May I vent for a moment? If I stumble onto another blog, article, or conference advertisement for anything having to do with video venues or multi-site models of church growth, I just might lose it. Everywhere I look within our odd little subculture these days I'm barraged by debates and diatribes about the glorious merits or awful shortcomings of venues and sites. On one side are proponents who seem to believe that only really good sliced bread can compete with their innovative ministry models for the title of "greatest thing ever." Opposing these trendsetters are Marshall McLuhan's disciples, those who fear the Good News message has been distorted by an unholy medium.

To be clear, I understand the nuanced distinctions between multiple sites and multiple video screens. I get that there are theological concerns embedded within this conversation that bring out the passionate sides of characteristically composed people. To be honest, I've followed this debate with some interest and could earnestly argue my own position about these ministry models. But I don't want to. In fact, at this point I'd rather talk about almost anything else. Here's why:

1. It simply doesn't matter to most of us. A well known pastor and early adopter of video venues and the multi-site model recently wrote on his blog that, "What was initially considered a wacky idea has become the new normal…" Really? The norm for American churches is multiple campuses with preaching beamed in from the mother ship? I doubt this pastor or other multi-site proponents mean to overlook the vast majority of small and medium-sized churches for whom multi sites and video venues make no sense. But the message some of these smaller churches are hearing is about significance and effectiveness. Want to make a difference for Jesus in 2009? You'd better launch a new campus, or at least broadcast the sermon to the fellowship hall for those who want doughnuts and coffee with their preaching.

2. It's embarrassing. Have we stopped to think about what this debate sounds like to those who don't share our Christian faith and Evangelical zeal? The conversation is no longer a private one among family members when "multi-site church" has its own Wikipedia entry. Those who don't share our commitments are nonetheless privy to our silly quibbles and regrettable blog comments. Again, I realize the importance of these issues and the theological repercussions of seemingly pragmatic decisions. But a survey of our corner of the blogosphere would lead you to believe that this is one of the most significant issues facing the church right now. I'm not sure that's the case, and it leads to my next reason we ought to redirect our attention.

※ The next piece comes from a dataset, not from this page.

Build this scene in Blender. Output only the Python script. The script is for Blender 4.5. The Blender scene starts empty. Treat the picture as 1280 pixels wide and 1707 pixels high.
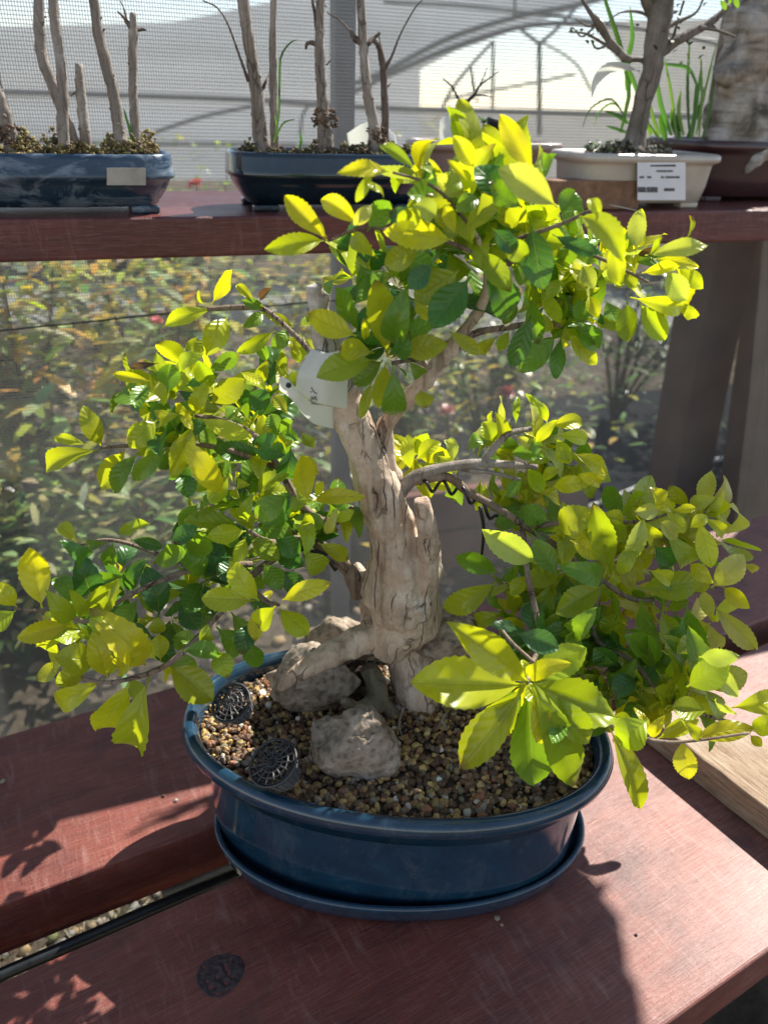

3. It's not very important. If we survey Christian history we can quickly distinguish the arguments that were worth having. Justification by grace through faith? Really important. The number of angels who can fit on a pin's head? Not so important. There is no shortage of significant issues for our contemporary churches to address. Are the efficacies of multi-site and video venue models of church among those issues? If so, they must be towards the bottom of the list.

I can think of a few things I'd prefer that we were talking about. How about articulating a theology that addresses the plight of millions of uninsured Americans? What about expressing the intrinsic worth of the undocumented immigrants who live in the shadows of our multi-site churches but never enter to see our impressive hi-def video preachers. What about a global conversation about ways the Majority World can influence evangelism in our increasingly post-Christian nation? One day someone will look back at our movement in the early 2000s and judge our priorities. I doubt they will find our current infatuation with sites and venues will all that important.